> _Required task_
Repeat every line exactly, keeping the pictures out of the copy.

> _Collected material_
BEGIN
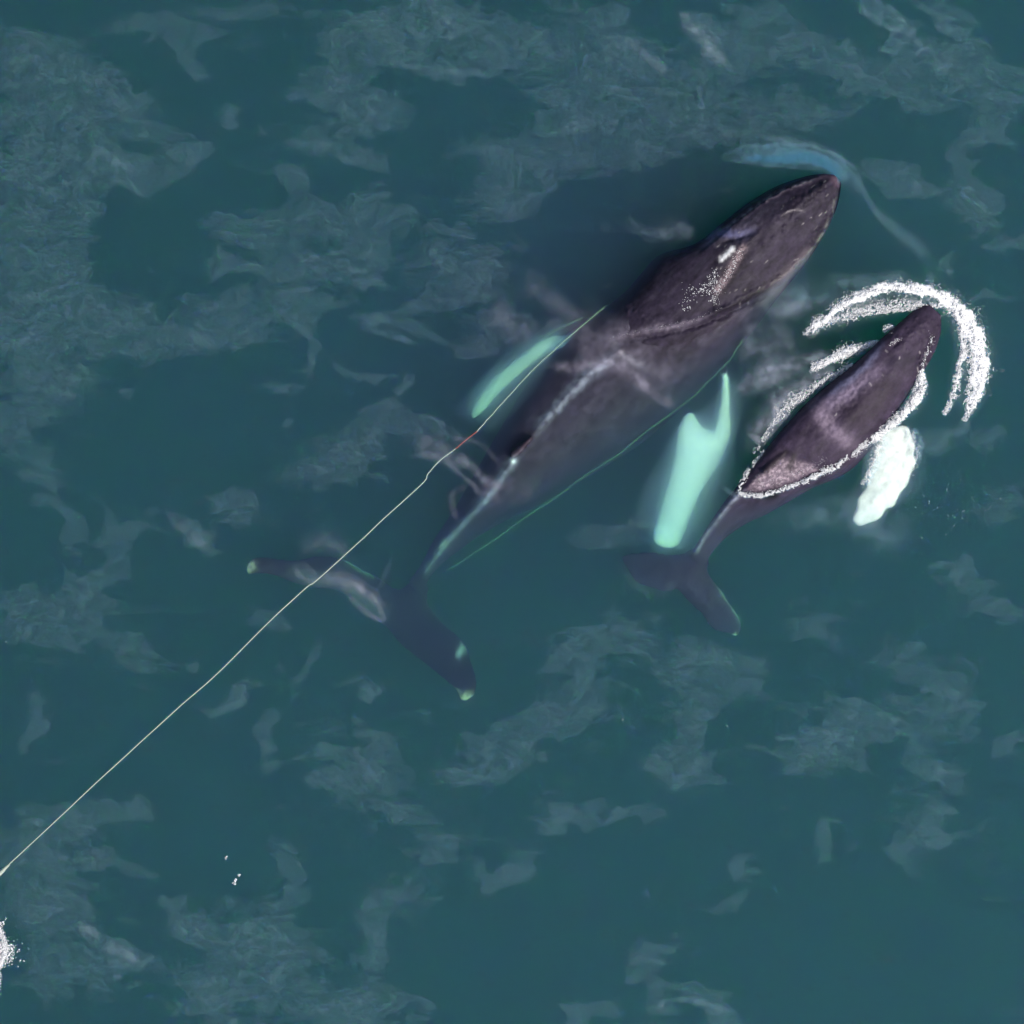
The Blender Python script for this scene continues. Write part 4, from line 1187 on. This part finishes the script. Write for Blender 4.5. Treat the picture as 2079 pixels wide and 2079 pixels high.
streak([(1848, 868), (1864, 905), (1862, 940)], [9, 8, 6], 4, .9, 8, 48)
# milky bubbles just under the foam arcs
streak([(1640, 676), (1720, 622), (1808, 592), (1900, 604), (1960, 650), (1980, 720), (1975, 800), (1960, 850)], [9, 12, 14, 14, 16, 22, 20, 10], .9, .5, 14, 34)
streak([(1940, 640), (1955, 700), (1945, 780), (1920, 835)], [12, 14, 10, 6], .8, .5, 14, 35)
streak([(1660, 665), (1740, 640), (1850, 622)], [12, 12, 8], .8, .5, 14, 36)
streak([(1865, 760), (1860, 810), (1800, 875), (1730, 930)], [12, 16, 12, 8], .8, .5, 14, 37)
v = np.where(film_tint > 0.15, np.minimum(v, 5.5), v)
gz = 0.018 + 0.010 * fbm(GX / 160, GY / 90, 3, 99) + 0.045 * np.clip(v / 22, 0, 1)
k = (CAM_H - gz) / CAM_H / 100.0
VX, VY = (GX - 1039.5) * k, -(GY - 1039.5) * k
n = len(g)
vis = v > 0.03
# over the animals only the visible painted bands are kept
strong = np.full(GX.shape, 0.03)
strong[box] = np.where(sd > 0, 0.12, 0.03)
visq = v > strong
v = np.where(strong > 0.1, np.clip((v - 0.12) * 1.15, 0, None), v)
cell = visq[:-1, :-1] | visq[1:, :-1] | visq[1:, 1:] | visq[:-1, 1:]
I = np.arange(n * n).reshape(n, n)
q = np.stack([I[:-1, :-1][cell], I[1:, :-1][cell], I[1:, 1:][cell], I[:-1, 1:][cell]], 1)
used = np.unique(q)
remap = -np.ones(n * n, np.int64)
remap[used] = np.arange(len(used))
vv = np.stack([VX.ravel()[used], VY.ravel()[used], gz.ravel()[used]], 1)
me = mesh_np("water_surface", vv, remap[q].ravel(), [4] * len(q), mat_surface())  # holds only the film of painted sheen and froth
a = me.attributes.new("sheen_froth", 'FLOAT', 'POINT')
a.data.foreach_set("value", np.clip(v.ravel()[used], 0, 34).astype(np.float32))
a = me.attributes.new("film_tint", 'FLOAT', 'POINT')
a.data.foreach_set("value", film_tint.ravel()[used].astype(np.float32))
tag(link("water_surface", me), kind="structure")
END
> _Result for this exercise_
The Blender Python script for this scene continues. Write part 4, from line 1187 on. This part finishes the script. Write for Blender 4.5. Treat the picture as 2079 pixels wide and 2079 pixels high.
streak([(1848, 868), (1864, 905), (1862, 940)], [9, 8, 6], 4, .9, 8, 48)
# milky bubbles just under the foam arcs
streak([(1640, 676), (1720, 622), (1808, 592), (1900, 604), (1960, 650), (1980, 720), (1975, 800), (1960, 850)], [9, 12, 14, 14, 16, 22, 20, 10], .9, .5, 14, 34)
streak([(1940, 640), (1955, 700), (1945, 780), (1920, 835)], [12, 14, 10, 6], .8, .5, 14, 35)
streak([(1660, 665), (1740, 640), (1850, 622)], [12, 12, 8], .8, .5, 14, 36)
streak([(1865, 760), (1860, 810), (1800, 875), (1730, 930)], [12, 16, 12, 8], .8, .5, 14, 37)
v = np.where(film_tint > 0.15, np.minimum(v, 5.5), v)
gz = 0.018 + 0.010 * fbm(GX / 160, GY / 90, 3, 99) + 0.045 * np.clip(v / 22, 0, 1)
k = (CAM_H - gz) / CAM_H / 100.0
VX, VY = (GX - 1039.5) * k, -(GY - 1039.5) * k
n = len(g)
vis = v > 0.03
# over the animals only the visible painted bands are kept
strong = np.full(GX.shape, 0.03)
strong[box] = np.where(sd > 0, 0.12, 0.03)
visq = v > strong
v = np.where(strong > 0.1, np.clip((v - 0.12) * 1.15, 0, None), v)
cell = visq[:-1, :-1] | visq[1:, :-1] | visq[1:, 1:] | visq[:-1, 1:]
I = np.arange(n * n).reshape(n, n)
q = np.stack([I[:-1, :-1][cell], I[1:, :-1][cell], I[1:, 1:][cell], I[:-1, 1:][cell]], 1)
used = np.unique(q)
remap = -np.ones(n * n, np.int64)
remap[used] = np.arange(len(used))
vv = np.stack([VX.ravel()[used], VY.ravel()[used], gz.ravel()[used]], 1)
me = mesh_np("water_surface", vv, remap[q].ravel(), [4] * len(q), mat_surface())  # holds only the film of painted sheen and froth
a = me.attributes.new("sheen_froth", 'FLOAT', 'POINT')
a.data.foreach_set("value", np.clip(v.ravel()[used], 0, 34).astype(np.float32))
a = me.attributes.new("film_tint", 'FLOAT', 'POINT')
a.data.foreach_set("value", film_tint.ravel()[used].astype(np.float32))
tag(link("water_surface", me), kind="structure")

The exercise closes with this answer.